What's better for performance: rack-to-endpoint or rack-to-switch-to-endpoint

If the cabling is done right, there will not be any performance issues.

Signal traveling speed on copper media is approx 2/3 the speed of light. That's 200.000Km/s. Let's just say a few extra hundred meters are not going to matter.

I think option 2 is indeed the best and that's what I have seen deployed just about everywhere I've been.


It will depend on your size. If you only have a hundred or so users imho it would be better to wire things all back to the central patch panel and do your switching from there. This is mainly a security of infrastructure question in my mind as it's a lot easier to lock a comms room and have your switches away from prying hands.

If your talking multiple hundreds of users then wiring them back to floor or department comms rooms which are locked and then trunking the traffic back to your primary comms room.

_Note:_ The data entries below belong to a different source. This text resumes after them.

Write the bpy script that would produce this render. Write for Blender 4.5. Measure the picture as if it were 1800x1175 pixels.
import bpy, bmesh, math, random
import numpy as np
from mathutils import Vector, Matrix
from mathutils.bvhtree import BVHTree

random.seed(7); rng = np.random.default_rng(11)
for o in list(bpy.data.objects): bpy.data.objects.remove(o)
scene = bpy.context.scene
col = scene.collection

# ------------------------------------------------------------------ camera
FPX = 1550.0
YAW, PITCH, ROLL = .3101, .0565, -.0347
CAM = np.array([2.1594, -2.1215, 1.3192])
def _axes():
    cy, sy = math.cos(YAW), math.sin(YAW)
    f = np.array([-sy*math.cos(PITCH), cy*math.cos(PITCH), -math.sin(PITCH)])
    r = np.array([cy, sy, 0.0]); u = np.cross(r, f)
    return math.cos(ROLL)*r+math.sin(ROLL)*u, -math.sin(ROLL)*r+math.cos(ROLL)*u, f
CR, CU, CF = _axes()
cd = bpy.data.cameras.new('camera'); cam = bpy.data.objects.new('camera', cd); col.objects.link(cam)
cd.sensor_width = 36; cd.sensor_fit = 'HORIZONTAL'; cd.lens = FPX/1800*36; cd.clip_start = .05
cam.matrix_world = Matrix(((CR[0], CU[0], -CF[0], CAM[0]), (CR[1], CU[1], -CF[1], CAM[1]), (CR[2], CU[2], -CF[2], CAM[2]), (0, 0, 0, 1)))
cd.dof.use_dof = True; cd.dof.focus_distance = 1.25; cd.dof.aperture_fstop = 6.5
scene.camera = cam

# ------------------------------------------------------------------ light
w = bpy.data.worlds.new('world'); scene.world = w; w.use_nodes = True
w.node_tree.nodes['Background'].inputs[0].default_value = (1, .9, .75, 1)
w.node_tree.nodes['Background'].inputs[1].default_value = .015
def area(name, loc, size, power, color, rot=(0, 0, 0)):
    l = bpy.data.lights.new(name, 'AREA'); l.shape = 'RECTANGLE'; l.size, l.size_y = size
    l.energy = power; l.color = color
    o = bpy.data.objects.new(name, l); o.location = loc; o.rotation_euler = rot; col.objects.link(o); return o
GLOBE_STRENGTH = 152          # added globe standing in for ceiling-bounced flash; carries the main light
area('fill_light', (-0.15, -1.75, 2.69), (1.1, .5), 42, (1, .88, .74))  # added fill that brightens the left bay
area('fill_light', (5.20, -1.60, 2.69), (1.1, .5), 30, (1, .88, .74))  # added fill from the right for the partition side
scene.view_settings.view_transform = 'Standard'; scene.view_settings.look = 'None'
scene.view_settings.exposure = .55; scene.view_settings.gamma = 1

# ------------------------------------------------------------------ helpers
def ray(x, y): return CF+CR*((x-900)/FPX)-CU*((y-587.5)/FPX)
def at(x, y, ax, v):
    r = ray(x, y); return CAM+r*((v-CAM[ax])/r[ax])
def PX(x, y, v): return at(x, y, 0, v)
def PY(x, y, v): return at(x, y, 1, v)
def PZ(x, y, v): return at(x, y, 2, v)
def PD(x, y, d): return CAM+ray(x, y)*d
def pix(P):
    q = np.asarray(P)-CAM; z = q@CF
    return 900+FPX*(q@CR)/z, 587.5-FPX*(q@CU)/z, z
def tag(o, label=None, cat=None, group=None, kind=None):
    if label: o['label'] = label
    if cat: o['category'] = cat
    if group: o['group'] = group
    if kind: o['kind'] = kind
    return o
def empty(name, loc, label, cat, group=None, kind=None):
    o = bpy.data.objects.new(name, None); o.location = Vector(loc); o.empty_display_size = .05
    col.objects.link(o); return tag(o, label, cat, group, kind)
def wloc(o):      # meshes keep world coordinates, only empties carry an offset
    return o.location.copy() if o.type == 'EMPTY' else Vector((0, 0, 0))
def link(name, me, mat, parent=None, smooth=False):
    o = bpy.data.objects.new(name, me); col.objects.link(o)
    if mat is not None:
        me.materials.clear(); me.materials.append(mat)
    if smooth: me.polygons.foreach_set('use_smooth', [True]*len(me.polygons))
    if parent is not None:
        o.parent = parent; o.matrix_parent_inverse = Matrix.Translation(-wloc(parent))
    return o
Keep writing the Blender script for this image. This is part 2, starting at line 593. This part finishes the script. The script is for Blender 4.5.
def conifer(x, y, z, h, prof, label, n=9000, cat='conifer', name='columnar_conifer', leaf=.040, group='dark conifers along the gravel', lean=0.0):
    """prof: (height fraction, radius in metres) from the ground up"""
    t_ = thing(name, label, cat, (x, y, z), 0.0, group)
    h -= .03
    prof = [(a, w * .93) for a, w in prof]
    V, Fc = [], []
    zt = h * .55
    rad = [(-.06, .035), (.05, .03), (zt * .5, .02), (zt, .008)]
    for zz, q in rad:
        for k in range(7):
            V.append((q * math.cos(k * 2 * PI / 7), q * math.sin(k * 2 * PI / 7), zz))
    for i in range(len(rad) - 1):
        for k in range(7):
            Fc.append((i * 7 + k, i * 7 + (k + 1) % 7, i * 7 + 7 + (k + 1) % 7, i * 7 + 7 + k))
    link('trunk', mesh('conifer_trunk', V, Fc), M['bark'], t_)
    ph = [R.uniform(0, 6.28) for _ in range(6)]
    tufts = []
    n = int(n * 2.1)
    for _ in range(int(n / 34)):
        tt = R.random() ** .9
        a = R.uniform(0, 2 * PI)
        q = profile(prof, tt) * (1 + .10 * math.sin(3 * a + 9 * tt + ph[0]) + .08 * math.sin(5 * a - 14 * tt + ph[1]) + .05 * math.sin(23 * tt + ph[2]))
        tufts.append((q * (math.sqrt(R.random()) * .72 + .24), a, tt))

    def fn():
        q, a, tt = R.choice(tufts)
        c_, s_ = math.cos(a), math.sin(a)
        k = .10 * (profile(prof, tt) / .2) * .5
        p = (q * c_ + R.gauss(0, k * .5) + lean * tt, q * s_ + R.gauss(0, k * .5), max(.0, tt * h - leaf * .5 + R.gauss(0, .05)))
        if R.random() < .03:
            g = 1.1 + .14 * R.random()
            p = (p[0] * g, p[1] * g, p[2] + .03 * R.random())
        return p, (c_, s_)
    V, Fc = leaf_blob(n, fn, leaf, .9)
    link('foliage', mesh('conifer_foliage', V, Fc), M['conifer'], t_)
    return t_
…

Whatever you do don't forget to leave enough dark cable to handle redundancy/expansion. You don't want a rat to eat a cable and take out an entire department.

Ultimately you need to decide based on traffic type of your users, budget etc. Managed switches throughout will also make the 2nd option more viable but personally I agree with Antonie in that switching latency is unlikely to be a huge concern.


In a large office I'd always go for option two for the reasons already listed by Antoine and Antitribu however there is another factor to consider, there is a limit to the length of any given cable before signal degradation occurs. If memory serves for Cat5 & Cat6 cable the standard is 100m (of solid core cable) from patch panel to wall point which allows for a 10m (stranded) patch cable at either end.

In reality I've had reliable gigabit speeds from 150m cables but I wouldn't want to go much beyond that.